La suma de estas tres características de nuestra realidad político-económica se traduce en una obscuridad absoluta a plena luz del día. La discrecionalidad de las autoridades, lo ambiguo de las leyes, la existencia de leyes contradictorias entre sí y los conflictos de objetivos e intereses en la burocracia hacen posible (y natural) procesos de toma de decisiones carentes de toda transparencia. Esto es lo que caracterizó la privatización de los bancos y el Fobaproa y es lo que predomina en el sinnúmero de procesos y decisiones que tienen lugar en el país en forma cotidiana. Si el debate en torno al Fobaproa sirve para generar la transparencia en la gestión pública, los diputados le habrán hecho un gran servicio al país.
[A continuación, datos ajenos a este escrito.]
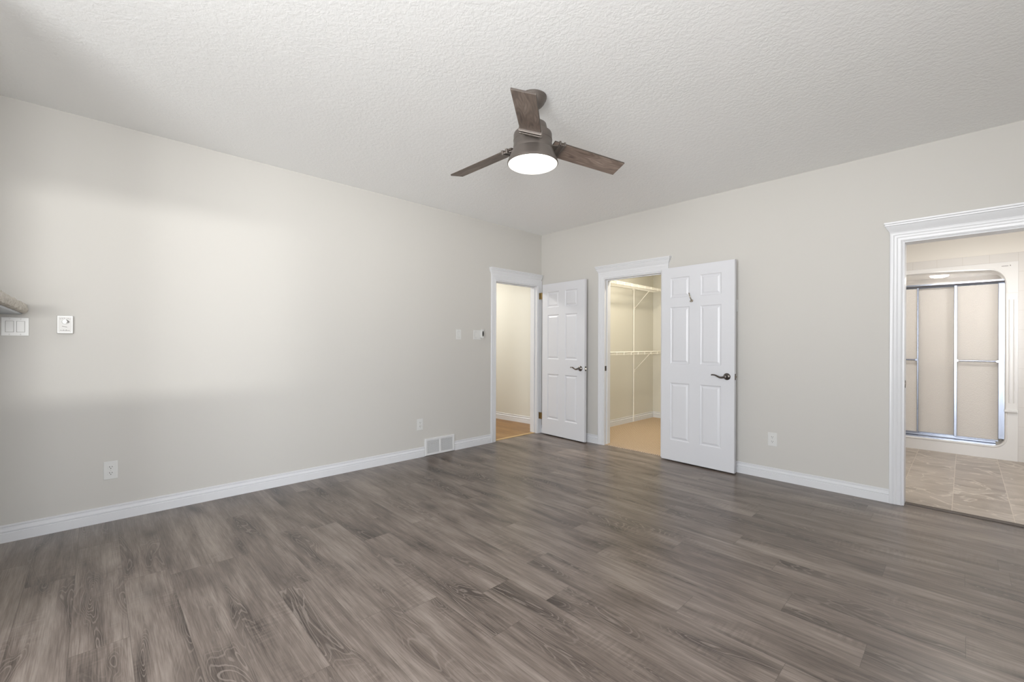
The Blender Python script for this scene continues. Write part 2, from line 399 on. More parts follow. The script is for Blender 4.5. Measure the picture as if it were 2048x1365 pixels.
baseboard('baseboard_right', 'y', FWY, 0, RWX, -1, M['trim'])

# casings: fluted profile swept round each opening, crown head above
CPROF = [(0.0, 0.0), (0.0, 0.010), (0.006, 0.012), (0.010, 0.009), (0.018, 0.011), (0.026, 0.013), (0.031, 0.0115), (0.036, 0.014), (0.046, 0.0155), (0.051, 0.0135), (0.056, 0.016), (0.066, 0.018), (0.072, 0.0175), (0.075, 0.015), (0.075, 0.0)]
KPROF = [(0.0, 0.0), (0.016, 0.0), (0.018, 0.006), (0.016, 0.010), (0.019, 0.016), (0.026, 0.028), (0.034, 0.042), (0.038, 0.052), (0.036, 0.056), (0.043, 0.060), (0.044, 0.068), (0.040, 0.071), (0.046, 0.075), (0.047, 0.086), (0.0, 0.086)]
def casing(name, o0, o1, turn, loc, label, crown_r=1.0):
    """local x along the wall, -y out of it"""
    root = struct(name, MB().loft([[(o0 - a, -d, 0.0) for a, d in CPROF], [(o0 - a, -d, OH + a) for a, d in CPROF], [(o1 + a, -d, OH + a) for a, d in CPROF], [(o1 + a, -d, 0.0) for a, d in CPROF]]), M['trim'], label, 'door casing', smooth=22)
    root.location = loc; root.rotation_euler.z = turn
    xl, xr = o0 - CW + 0.016, o1 + CW - 0.016; zb = OH + CW - 0.010
    st = []
    for k in range(4):
        st.append([((xl - d if k < 2 else xr + d * crown_r), (0.0 if k in (0, 3) else -d), zb + h) for d, h in KPROF])
    obj('crown_head', MB().loft(st), M['trim'], root, smooth=22)
    t = 0.012
    j = MB()
    for x0, x1 in ((o0 - 0.001, o0 + t), (o1 - t, o1 + 0.001)): j.box(x0, x1, -0.004, T + 0.004, 0.0, OH)
    j.box(o0 + t, o1 - t, -0.004, T + 0.004, OH - t, OH)
    obj('jamb', j, M['trim'], root, bevel=0.0015)
    return root
tr1 = casing('trim_1', EN0, EN1, LW, (0, 0, 0), 'white crowned casing round the entry doorway in the corner', 0.0)
tr2 = casing('trim_2', CL0, CL1, 0.0, (0, 0, 0), 'white crowned casing round the walk-in closet doorway')
tr3 = casing('trim_3', BA0, BA1, 0.0, (0, 0, 0), 'white crowned casing round the bathroom doorway')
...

El problema del Fobaproa es notorio por la visibilidad que le confiere albergar a un monstruo de más de sesenta mil millones de dólares. Pero no es una excepción en nuestra historia. Todas nuestras leyes son confusas, contradictorias, con frecuencia inadecuadas y prácticamente siempre generadoras de extraordinarias facultades discrecionales y arbitrarias para la burocracia. Mientras no comencemos a resolver estas situaciones, nada impedirá que se repita un Fobaproa en el futuro, o que se dejen de materializar miles de inversiones potenciales que generarían riqueza y empleos en el país. Aquí tienen nuestros legisladores una oportunidad excepcional de comenzar a sentar las bases para un verdadero cambio político en el país: para hacer una diferencia en la vida de los mexicanos y no solo en la vida partidista y legislativa. Ojalá tengan la visión y, sobre todo, la grandeza para lograrlo.